**INFORMATION SUPPLIED:**
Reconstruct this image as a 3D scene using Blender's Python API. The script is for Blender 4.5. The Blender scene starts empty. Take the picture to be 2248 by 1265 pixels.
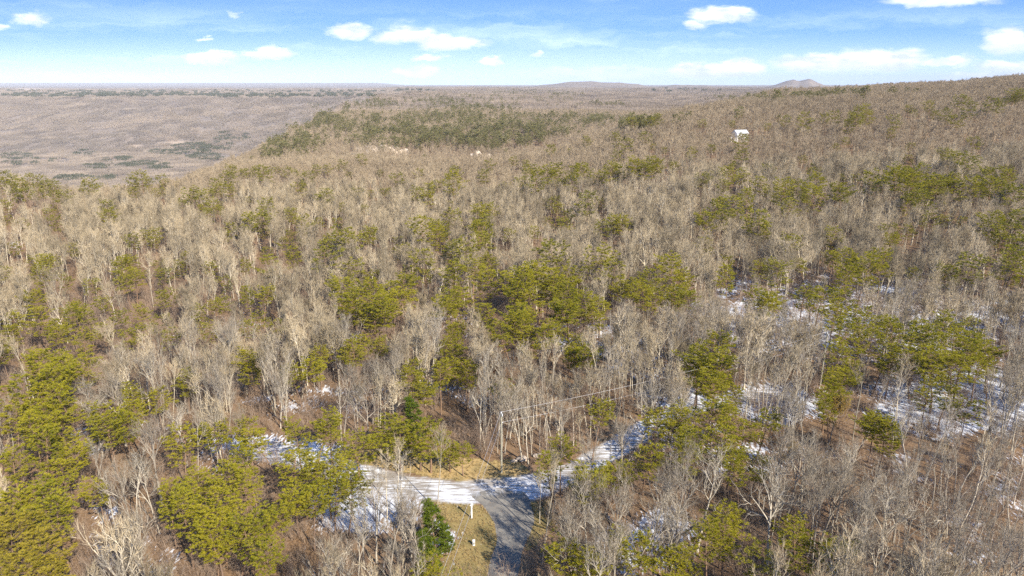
import bpy, math, random
import numpy as np

S = bpy.context.scene
COL = S.collection
# ------------------------------------------------------------------ camera
CAMZ, F, W0, H0 = 57.0, 1499.0, 2248.0, 1265.0
PITCH = math.radians(16.73)
cp, sp = math.cos(PITCH), math.sin(PITCH)
cd = bpy.data.cameras.new("camera"); cam = bpy.data.objects.new("camera", cd); COL.objects.link(cam)
cd.sensor_width = 36.0; cd.lens = 36.0 * F / W0
cd.clip_start = 0.5; cd.clip_end = 90000.0
cam.location = (0, 0, CAMZ); cam.rotation_euler = (math.pi / 2 - PITCH, 0, 0)
S.camera = cam
# ------------------------------------------------------------------ light and exposure
SUN_EL, SUN_AZ = math.radians(35), math.radians(38)      # azimuth: from straight behind the camera towards +X
sunvec = np.array([math.cos(SUN_EL) * math.sin(SUN_AZ), -math.cos(SUN_EL) * math.cos(SUN_AZ), math.sin(SUN_EL)])
ld = bpy.data.lights.new("sun", 'SUN'); ld.energy = 5.0; ld.angle = math.radians(0.5); ld.color = (1.0, 0.93, 0.80)
lo = bpy.data.objects.new("sun", ld); COL.objects.link(lo)
lo.rotation_euler = (math.pi / 2 - SUN_EL, 0, SUN_AZ); lo.location = (60, -80, 90)
S.view_settings.view_transform = 'Standard'; S.view_settings.look = 'None'
S.view_settings.gamma = 1.0; S.view_settings.exposure = 0.80
SKY_STRENGTH = 0.085
S.render.engine = 'CYCLES'
S.cycles.max_bounces = 3; S.cycles.diffuse_bounces = 2; S.cycles.glossy_bounces = 1
S.cycles.transmission_bounces = 2; S.cycles.volume_bounces = 0; S.cycles.transparent_max_bounces = 4
S.cycles.use_denoising = False
S.cycles.sample_clamp_indirect = 4.0

rng = np.random.default_rng(7)
random.seed(7)

# ------------------------------------------------------------------ picture <-> world helpers
def vof(py): return (H0 / 2 - py) / F
def ratio(py):                                   # dz per metre forward along the ray of picture row py
    v = vof(py); return (-sp + v * cp) / (cp + v * sp)
def sof(px, py):                                 # x per metre forward
    v = vof(py); return (px - W0 / 2) / F / (cp + v * sp)
def project(x, y, z):
    x, y, z = np.asarray(x, float), np.asarray(y, float), np.asarray(z, float) - CAMZ
    d = y * cp - z * sp; u = y * sp + z * cp
    d = np.where(d < 0.1, 0.1, d)
    return W0 / 2 + F * x / d, H0 / 2 - F * u / d
def onground(px, py, z=0.0):
    Y = (z - CAMZ) / ratio(py); return sof(px, py) * Y, Y
def in_poly(px, py, poly):
    px = np.asarray(px); py = np.asarray(py); c = np.zeros(px.shape, bool)
    n = len(poly)
    for i in range(n):
        x1, y1 = poly[i]; x2, y2 = poly[i - 1]
        if y1 == y2: continue
        m = ((y1 > py) != (y2 > py)) & (px < (x2 - x1) * (py - y1) / (y2 - y1) + x1)
        c ^= m
    return c

# value noise
def vnoise(x, y, seed):
    r = np.random.default_rng(seed); T = r.random((256, 256))
    xi = np.floor(x).astype(int); yi = np.floor(y).astype(int)
    fx = x - xi; fy = y - yi; fx = fx * fx * (3 - 2 * fx); fy = fy * fy * (3 - 2 * fy)
    a = T[xi & 255, yi & 255]; b = T[(xi + 1) & 255, yi & 255]
    c = T[xi & 255, (yi + 1) & 255]; d = T[(xi + 1) & 255, (yi + 1) & 255]
    return (a * (1 - fx) + b * fx) * (1 - fy) + (c * (1 - fx) + d * fx) * fy
def fbm(x, y, seed, octv=3):
    s = 0; a = 1; t = 0
    for k in range(octv):
        s = s + a * vnoise(x * 2 ** k + 13.7 * k, y * 2 ** k + 7.1 * k, seed + k); t += a; a *= .5
    return s / t - 0.5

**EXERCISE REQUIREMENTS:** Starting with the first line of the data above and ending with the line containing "import numpy as np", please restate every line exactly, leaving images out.

**TASK OUTPUT:**
Reconstruct this image as a 3D scene using Blender's Python API. The script is for Blender 4.5. The Blender scene starts empty. Take the picture to be 2248 by 1265 pixels.
import bpy, math, random
import numpy as np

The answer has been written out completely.